ABSTRACT

This essay explores a set of telecommunicative fantasies among middle-class Filipinos within the context of a recent historical event: the civilian-backed coup that overthrew President Joseph Estrada in January 2001. It does so with reference to two distinct media, the cell phone and the crowd. Various accounts of what has come to be known as "People Power II" (distinguished from the populist coup that unseated Ferdinand and Imelda Marcos in 1986) reveal certain pervasive beliefs of the middle classes. They believed, for example, in the power of communication technologies to transmit messages at a distance and in their own ability to possess that power. In the same vein, they believed they could master their relationship to the masses of people with whom they regularly shared Manila's crowded streets, and utilize the power of crowds to speak to the state. Thus they imagined themselves able to communicate beyond the crowd, but also with it, transcending the sheer physical density of the masses through technology while at the same time ordering its movements and using its energy to transmit middle-class demands. At its most utopian, the fetish of communication suggested the possibility of dissolving, however provisionally, existing class divisions. From this perspective communication held the messianic promise of refashioning the heterogeneous crowd into a people addressing and addressed by the promise of justice. But as we will see, these telecommunicative fantasies were predicated on the putative "voicelessness" of the masses. For once heard, the masses called attention to the fragility of bourgeois claims to shape the transmission of messages about the proper practice of politics in the nation-state. In this context, media politics (understood in both senses of the phrase: the politics of media systems but also the inescapable mediation of the political) reveal the unstable workings of Filipino middle-class sentiments. Unsettled in their relationship to social hierarchy, these sentiments at times redrew class divisions, anticipated their abolition, or called for their reinstatement and consolidation. 1

Telephones were introduced in the Philippines as early as 1885, during the last decade and a half of Spanish colonial rule.2 Like telegraphy before it, telephony provoked fantasies of direct

communication among the colonial bourgeoisie.
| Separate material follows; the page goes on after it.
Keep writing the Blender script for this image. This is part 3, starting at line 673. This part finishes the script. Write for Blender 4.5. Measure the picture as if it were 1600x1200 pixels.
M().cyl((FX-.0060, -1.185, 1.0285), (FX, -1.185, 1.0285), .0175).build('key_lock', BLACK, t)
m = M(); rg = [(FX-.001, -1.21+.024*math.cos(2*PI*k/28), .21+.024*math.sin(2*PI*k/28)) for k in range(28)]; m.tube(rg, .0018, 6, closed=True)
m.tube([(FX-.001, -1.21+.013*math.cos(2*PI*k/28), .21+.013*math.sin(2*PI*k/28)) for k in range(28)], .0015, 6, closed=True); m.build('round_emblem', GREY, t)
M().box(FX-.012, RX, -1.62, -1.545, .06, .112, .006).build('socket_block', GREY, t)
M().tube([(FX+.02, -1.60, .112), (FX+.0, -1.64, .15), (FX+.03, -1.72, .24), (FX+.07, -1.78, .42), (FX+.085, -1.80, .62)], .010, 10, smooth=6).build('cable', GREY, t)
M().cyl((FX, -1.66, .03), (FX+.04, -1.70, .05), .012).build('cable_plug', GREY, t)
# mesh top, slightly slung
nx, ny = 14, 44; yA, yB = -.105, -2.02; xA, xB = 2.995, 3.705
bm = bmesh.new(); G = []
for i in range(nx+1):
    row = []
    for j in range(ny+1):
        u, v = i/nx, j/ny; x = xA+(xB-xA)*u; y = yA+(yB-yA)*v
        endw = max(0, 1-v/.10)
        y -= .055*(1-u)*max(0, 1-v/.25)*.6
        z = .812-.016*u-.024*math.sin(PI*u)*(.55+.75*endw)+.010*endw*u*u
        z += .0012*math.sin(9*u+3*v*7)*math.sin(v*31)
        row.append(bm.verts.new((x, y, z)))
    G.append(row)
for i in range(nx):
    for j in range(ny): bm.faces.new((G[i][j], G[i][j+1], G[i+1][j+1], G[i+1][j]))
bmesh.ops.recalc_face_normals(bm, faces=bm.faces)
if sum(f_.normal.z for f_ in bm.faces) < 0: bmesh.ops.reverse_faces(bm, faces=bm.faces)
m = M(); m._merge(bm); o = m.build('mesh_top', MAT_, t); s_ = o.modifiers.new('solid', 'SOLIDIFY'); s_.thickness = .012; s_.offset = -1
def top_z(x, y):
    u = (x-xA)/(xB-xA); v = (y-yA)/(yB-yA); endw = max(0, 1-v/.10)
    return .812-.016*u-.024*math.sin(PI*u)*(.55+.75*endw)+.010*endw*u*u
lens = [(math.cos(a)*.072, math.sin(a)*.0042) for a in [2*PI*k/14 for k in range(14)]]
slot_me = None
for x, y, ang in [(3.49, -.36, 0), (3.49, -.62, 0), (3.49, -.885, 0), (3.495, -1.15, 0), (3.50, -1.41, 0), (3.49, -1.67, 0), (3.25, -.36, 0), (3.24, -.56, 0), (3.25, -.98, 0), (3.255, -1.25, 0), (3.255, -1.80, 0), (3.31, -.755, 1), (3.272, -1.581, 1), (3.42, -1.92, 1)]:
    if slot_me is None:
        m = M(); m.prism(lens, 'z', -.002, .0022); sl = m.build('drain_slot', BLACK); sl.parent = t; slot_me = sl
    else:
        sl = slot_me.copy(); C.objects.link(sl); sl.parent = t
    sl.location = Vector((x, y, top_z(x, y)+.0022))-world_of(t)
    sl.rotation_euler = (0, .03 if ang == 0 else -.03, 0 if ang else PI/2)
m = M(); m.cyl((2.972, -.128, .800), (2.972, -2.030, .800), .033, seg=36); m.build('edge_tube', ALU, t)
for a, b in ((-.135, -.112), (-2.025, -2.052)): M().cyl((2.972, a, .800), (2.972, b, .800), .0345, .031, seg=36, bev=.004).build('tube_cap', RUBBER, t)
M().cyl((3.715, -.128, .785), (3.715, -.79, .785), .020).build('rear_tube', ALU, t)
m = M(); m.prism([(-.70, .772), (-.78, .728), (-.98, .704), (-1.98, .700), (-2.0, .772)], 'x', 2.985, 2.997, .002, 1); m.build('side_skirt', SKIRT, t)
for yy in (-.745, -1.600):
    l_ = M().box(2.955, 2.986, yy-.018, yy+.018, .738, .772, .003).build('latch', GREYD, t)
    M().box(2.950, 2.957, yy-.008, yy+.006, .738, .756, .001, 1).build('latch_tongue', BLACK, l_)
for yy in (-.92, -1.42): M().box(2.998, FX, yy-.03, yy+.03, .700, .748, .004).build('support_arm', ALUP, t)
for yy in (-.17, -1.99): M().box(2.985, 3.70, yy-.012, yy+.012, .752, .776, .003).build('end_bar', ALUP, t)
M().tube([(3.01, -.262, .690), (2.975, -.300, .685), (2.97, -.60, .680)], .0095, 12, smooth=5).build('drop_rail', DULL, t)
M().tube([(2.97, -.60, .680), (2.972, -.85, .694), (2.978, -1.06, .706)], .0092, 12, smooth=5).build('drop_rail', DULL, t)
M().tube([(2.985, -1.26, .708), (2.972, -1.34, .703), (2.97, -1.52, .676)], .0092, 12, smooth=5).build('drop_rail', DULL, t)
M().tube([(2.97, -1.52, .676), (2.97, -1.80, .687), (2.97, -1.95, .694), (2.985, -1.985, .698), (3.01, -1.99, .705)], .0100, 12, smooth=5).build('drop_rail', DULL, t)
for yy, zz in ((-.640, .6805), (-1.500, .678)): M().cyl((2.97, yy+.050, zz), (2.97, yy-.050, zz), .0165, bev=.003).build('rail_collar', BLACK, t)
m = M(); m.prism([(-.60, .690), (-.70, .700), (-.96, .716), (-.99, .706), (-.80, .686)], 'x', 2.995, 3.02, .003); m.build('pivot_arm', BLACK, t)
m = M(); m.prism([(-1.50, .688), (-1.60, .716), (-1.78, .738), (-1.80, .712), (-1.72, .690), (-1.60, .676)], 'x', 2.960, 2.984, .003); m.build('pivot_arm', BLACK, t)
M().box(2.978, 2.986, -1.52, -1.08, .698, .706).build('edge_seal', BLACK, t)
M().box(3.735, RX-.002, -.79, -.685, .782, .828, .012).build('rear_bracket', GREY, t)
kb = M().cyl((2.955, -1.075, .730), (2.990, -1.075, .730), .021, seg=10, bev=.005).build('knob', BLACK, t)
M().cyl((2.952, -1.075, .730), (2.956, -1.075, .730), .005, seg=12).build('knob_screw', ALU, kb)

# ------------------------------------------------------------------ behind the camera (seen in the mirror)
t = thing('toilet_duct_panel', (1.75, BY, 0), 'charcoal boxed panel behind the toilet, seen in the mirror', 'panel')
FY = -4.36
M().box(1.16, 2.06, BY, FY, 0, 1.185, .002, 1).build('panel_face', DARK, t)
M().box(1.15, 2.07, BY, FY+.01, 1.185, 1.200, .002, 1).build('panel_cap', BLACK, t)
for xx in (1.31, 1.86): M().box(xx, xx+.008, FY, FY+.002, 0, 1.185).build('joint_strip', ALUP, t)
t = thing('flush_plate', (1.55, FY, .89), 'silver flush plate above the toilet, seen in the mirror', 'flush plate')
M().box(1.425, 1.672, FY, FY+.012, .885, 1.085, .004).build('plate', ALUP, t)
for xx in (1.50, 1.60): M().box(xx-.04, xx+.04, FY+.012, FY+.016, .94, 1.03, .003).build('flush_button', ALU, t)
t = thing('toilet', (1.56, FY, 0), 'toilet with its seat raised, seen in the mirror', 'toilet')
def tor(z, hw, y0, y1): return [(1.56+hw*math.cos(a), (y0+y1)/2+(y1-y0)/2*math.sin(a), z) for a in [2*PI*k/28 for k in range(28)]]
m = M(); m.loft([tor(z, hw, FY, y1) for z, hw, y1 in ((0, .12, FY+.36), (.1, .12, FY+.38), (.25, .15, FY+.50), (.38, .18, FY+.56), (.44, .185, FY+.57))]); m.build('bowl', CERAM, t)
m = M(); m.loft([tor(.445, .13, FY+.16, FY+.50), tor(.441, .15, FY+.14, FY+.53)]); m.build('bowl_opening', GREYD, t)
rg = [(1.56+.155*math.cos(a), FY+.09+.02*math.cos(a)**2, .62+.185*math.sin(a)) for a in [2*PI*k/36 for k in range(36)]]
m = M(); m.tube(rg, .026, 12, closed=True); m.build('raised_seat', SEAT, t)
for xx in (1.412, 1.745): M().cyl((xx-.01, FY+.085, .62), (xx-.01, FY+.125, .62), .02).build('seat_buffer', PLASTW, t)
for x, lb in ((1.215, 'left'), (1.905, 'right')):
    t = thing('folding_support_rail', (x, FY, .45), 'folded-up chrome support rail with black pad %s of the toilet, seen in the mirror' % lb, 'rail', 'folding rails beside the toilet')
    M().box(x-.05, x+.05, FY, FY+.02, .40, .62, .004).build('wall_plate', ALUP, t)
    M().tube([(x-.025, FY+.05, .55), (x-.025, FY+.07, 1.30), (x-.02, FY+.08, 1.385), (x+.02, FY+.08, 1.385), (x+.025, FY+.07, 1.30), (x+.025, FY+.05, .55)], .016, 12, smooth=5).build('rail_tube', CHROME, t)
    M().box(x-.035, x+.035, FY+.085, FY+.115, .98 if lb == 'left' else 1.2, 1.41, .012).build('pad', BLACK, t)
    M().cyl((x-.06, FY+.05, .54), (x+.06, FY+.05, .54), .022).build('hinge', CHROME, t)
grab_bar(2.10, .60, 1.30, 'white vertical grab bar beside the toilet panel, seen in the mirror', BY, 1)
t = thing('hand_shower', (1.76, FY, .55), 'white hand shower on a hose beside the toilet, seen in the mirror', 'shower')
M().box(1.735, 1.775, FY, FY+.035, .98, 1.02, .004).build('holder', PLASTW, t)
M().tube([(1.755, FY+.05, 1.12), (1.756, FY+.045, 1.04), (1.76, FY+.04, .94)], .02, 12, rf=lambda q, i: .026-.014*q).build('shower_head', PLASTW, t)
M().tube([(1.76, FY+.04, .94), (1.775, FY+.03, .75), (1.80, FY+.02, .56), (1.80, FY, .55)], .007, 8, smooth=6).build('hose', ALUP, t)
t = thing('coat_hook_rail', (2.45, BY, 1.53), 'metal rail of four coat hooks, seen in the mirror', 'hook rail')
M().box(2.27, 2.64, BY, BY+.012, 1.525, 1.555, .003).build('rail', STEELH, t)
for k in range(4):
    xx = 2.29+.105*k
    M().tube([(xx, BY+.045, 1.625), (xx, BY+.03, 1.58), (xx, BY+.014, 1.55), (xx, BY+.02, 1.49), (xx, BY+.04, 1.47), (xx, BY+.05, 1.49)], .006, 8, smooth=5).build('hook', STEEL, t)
They imagined that these new technologies would afford them access to colonial leaders, enabling them to hear and be heard directly by the colonial state. We can see this telecommunicative ideal, for example, in a satirical piece written by Filipino national hero Jose Rizal in 1889. Entitled Por Telefono, it situates the narrator as an eavesdropper. He listens intently to the sounds and voices that travel between the Spanish friars in Manila-regarded as the real power in the colony-and their superiors in Madrid.3 The nationalist writer wire-taps his way, as it were, into the walls of the clerical residences, exposing their hypocrisy and excesses. In this sense, the telephone shares the capacity of that other telecommunicative technology, print, to reveal what was once hidden, to repeat what was meant to be secret, and to pass on messages intended for a particular circle.4 It is this history of tapping into and forwarding messages-often in the form of ironic commentaries, jokes, and rumors-that figured recently in the civilian -led coup known as "People Power II:' From January 16 to 20, 2001, more than a million people assembled at one of Metro Manila's major highways, Epifanio de los Santos Avenue, commonly called Edsa, site of the original People Power revolt in 1986. A large cross-section of Philippine society gathered there to demand the resignation of President Joseph "Erap" Estrada after his impeachment trial was suddenly aborted by the eleven senators widely believed to be under his influence. The senators had refused to include key evidence that purportedly showed Estrada had amassed a fortune from illegal number games while in office. The impeachment proceedings were avidly followed on national TV and the radio. Most viewers and listeners were keenly aware of the evidence of theft and corruption on the part of Estrada and his family; once the pro-Estrada senators put an abrupt end to the hearing, however, hundreds of thousands of viewers and listeners were moved to protest in the streets.5 Television and radio had kept them in their homes and offices to follow the court proceedings, but at a critical moment, these media also drew them away from their seats. Relinquishing their position as spectators, they now became part of a crowd that had formed around a common wish: the resignation of the president.